BEGIN Given information

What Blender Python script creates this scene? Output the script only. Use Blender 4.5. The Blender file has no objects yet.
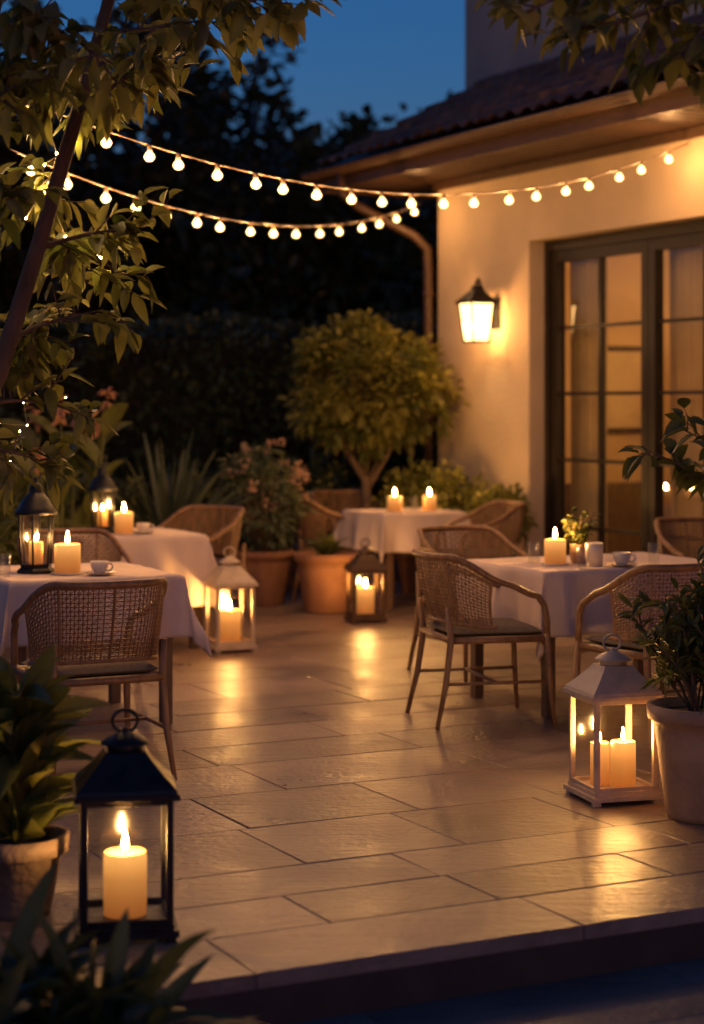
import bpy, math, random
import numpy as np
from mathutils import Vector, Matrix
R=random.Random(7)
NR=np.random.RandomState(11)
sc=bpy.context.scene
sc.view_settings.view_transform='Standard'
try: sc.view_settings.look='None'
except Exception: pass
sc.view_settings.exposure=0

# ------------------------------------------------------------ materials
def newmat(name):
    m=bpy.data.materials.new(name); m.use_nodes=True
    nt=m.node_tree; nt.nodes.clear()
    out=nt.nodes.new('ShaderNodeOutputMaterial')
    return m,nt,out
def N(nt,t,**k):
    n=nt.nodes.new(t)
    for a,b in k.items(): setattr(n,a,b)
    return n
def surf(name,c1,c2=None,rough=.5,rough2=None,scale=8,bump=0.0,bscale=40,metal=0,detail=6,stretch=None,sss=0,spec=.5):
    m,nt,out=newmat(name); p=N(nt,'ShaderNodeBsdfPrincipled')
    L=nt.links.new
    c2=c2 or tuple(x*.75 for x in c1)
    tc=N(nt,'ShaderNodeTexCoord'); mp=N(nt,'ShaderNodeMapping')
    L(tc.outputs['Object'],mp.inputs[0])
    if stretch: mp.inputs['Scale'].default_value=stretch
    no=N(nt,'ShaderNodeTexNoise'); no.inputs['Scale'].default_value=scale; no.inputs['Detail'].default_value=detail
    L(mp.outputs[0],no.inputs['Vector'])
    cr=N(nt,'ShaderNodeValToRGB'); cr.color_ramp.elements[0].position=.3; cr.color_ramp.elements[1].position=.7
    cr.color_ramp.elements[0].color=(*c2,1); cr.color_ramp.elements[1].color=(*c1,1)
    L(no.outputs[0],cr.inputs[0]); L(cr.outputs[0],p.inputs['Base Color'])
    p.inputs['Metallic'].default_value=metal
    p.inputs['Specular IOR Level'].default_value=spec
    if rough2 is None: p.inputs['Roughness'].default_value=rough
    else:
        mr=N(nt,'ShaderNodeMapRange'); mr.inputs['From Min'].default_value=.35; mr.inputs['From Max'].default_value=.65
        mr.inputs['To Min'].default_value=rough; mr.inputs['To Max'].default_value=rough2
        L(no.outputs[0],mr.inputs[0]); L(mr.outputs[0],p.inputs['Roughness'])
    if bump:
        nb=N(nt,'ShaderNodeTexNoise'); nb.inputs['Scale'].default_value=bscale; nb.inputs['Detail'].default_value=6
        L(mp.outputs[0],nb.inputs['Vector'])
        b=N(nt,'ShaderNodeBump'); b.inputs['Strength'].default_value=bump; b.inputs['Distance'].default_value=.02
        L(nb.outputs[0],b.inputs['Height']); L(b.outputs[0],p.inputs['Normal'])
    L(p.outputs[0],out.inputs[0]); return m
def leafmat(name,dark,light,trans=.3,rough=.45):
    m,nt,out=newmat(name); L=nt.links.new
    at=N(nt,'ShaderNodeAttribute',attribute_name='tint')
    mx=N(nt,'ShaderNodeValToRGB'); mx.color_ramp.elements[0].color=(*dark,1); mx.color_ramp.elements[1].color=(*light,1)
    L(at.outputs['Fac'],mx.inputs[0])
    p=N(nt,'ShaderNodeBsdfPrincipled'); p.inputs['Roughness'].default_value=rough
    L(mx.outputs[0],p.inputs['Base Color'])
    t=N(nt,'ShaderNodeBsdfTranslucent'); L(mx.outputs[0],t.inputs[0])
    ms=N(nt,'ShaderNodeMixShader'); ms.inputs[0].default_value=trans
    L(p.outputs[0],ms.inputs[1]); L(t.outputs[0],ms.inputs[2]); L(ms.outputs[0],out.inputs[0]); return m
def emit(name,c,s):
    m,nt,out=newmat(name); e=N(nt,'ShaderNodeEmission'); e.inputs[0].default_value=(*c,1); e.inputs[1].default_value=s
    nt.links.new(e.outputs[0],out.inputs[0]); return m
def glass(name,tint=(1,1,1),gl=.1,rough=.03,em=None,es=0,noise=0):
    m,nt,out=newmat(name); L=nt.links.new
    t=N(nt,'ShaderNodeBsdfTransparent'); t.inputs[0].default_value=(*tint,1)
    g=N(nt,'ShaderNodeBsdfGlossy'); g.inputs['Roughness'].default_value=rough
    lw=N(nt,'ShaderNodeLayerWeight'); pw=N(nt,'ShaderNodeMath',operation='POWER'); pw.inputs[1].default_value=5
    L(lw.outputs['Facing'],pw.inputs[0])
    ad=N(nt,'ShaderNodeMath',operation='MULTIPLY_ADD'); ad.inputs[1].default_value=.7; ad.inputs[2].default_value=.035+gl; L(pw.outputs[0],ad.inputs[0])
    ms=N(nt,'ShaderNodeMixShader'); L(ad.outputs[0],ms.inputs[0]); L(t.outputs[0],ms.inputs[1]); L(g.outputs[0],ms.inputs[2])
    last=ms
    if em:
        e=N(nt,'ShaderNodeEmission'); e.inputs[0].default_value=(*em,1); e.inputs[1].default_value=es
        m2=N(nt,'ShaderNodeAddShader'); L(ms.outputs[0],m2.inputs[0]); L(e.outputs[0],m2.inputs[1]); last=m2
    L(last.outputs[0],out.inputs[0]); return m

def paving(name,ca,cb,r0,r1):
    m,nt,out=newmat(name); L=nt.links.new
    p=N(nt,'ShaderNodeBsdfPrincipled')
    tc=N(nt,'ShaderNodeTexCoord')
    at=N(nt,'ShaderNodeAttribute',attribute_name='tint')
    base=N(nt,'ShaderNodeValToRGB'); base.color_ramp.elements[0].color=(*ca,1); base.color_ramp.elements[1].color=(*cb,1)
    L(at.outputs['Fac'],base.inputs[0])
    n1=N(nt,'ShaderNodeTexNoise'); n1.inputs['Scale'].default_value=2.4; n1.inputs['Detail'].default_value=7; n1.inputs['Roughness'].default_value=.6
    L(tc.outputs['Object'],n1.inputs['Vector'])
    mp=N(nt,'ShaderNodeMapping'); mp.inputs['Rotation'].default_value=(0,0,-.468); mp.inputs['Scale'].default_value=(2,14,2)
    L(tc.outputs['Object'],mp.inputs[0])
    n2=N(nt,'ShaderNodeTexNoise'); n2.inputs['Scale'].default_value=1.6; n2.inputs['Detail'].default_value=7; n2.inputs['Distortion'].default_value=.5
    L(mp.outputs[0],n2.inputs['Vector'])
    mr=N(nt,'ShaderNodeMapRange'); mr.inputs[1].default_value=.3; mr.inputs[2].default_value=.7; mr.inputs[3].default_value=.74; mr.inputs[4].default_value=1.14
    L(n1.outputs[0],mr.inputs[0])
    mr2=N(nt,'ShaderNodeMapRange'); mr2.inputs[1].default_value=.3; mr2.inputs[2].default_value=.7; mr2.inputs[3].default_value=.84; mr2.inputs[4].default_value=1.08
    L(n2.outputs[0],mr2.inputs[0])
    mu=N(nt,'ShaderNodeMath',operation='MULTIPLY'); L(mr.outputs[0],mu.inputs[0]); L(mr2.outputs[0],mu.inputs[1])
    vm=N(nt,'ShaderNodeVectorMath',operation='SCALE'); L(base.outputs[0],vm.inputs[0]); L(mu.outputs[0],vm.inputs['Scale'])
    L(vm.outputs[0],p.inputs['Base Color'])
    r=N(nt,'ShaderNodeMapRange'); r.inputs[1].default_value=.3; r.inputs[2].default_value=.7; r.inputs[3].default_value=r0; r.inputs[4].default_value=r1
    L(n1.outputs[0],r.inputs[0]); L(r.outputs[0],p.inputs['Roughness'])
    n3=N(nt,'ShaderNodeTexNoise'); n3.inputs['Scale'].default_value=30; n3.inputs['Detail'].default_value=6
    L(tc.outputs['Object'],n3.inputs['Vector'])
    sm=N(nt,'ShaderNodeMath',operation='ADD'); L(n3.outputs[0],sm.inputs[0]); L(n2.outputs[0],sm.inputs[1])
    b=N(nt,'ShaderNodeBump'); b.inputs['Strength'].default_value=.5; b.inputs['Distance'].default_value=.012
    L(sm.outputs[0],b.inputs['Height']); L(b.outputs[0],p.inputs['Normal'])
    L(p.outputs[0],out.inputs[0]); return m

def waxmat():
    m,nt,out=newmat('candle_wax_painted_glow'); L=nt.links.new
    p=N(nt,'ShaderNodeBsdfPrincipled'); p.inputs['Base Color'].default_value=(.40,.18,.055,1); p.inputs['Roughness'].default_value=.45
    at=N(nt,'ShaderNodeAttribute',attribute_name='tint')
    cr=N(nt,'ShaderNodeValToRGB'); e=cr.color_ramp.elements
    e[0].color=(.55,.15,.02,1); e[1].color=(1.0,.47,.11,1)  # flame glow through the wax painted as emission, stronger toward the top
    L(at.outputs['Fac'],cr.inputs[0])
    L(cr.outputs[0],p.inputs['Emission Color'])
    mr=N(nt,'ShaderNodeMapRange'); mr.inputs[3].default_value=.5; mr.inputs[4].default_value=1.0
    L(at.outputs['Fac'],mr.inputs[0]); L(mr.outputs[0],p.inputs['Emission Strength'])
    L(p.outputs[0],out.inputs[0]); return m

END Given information

• Exercise task: From the line containing "L(at.outputs['Fac'],cr.inputs[0])" down to the final line of the data, write out every line exactly; both the first and last of these belong in your answer, and nothing else does.

• Problem solution:
    L(at.outputs['Fac'],cr.inputs[0])
    L(cr.outputs[0],p.inputs['Emission Color'])
    mr=N(nt,'ShaderNodeMapRange'); mr.inputs[3].default_value=.5; mr.inputs[4].default_value=1.0
    L(at.outputs['Fac'],mr.inputs[0]); L(mr.outputs[0],p.inputs['Emission Strength'])
    L(p.outputs[0],out.inputs[0]); return m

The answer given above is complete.